CHICAGO (CN) - A woman can sue her former employer for sex discrimination, even though the statute of limitations has lapsed, because a watchdog agency bungled her administrative claim, the 7th Circuit ruled.

Sherry DeTata filed a charge of sex discrimination with the Equal Employment Opportunity Commission against her employer, Rollprint Packaging Products, alleging that she was fired after complaining about multiple incidents of sexual harassment. DeTata had worked for only eight days at Rollprint, an Addison, Ill.-based packaging manufacturer.

The EEOC dismissed the case and mailed a right-to-sue letter that never reached DeTata or her attorney, an American Civil Rights Trust lawyer named Jewell Bracko. After three delivery attempts, it was returned as undeliverable to the EEOC.

When DeTata telephoned to check on her case, she learned of the dismissal and missing letter. DeTata asked the office to resend the letter along with a copy of her file, but it took EEOC nearly two months to locate the file.

DeTata filed suit within two months of receiving the materials, but that was 170 days after EEOC issued the right-to-sue letter.

Rollprint argued that the 90-day clock started when the letter was issued.

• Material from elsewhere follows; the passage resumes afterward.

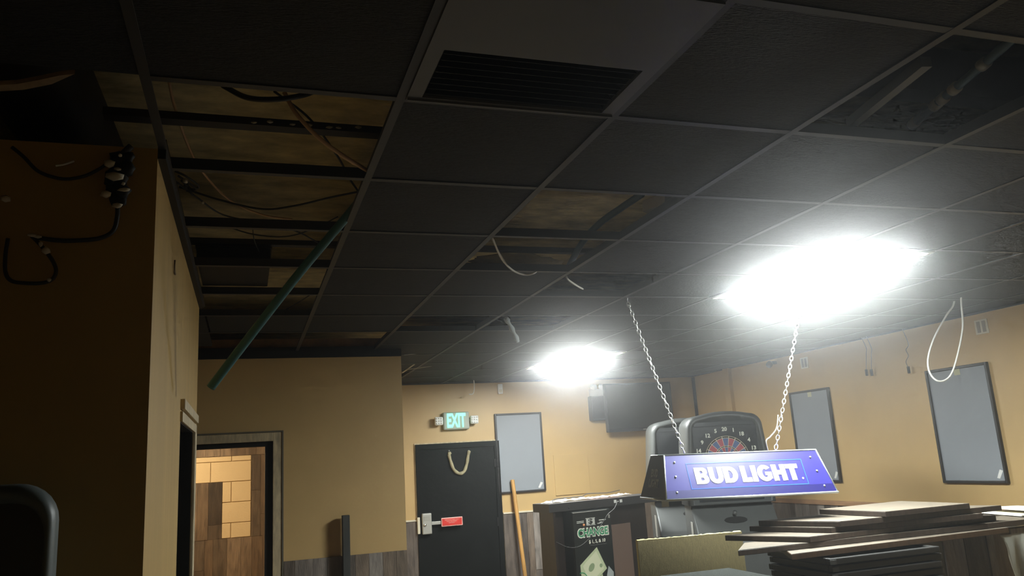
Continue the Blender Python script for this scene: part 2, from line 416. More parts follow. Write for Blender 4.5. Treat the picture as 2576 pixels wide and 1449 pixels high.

As quoted in the ruling, "Rollprint contended that 'the case law is clear that the receipt of the letter is not the precipitating event. It's her actual notice."

An Illinois federal court found the statute of limitations started after DeTata's phone conversation with the EEOC, when she learned that her case had been dismissed and requested her file. It granted Rollprint's request to dismiss the suit because DeTata filed suit more than 90 days after the phone call.

The three-judge appellate panel noted that the 3rd, 6th and 11th circuit courts have held that oral notice can sometimes start the statute of limitations period, but only in cases where the notice is given to an attorney or is otherwise clearly stated in a manner equivalent to the delivery of written notice.

Unless the claimant is explicitly informed of the time within which the suit must be filed, notice has not been given, the appeals court ruled.

"There is nothing in the record to suggest that the EEOC ever told DeTata when her 90-day clock began to run," Judge Diane Wood wrote for the court.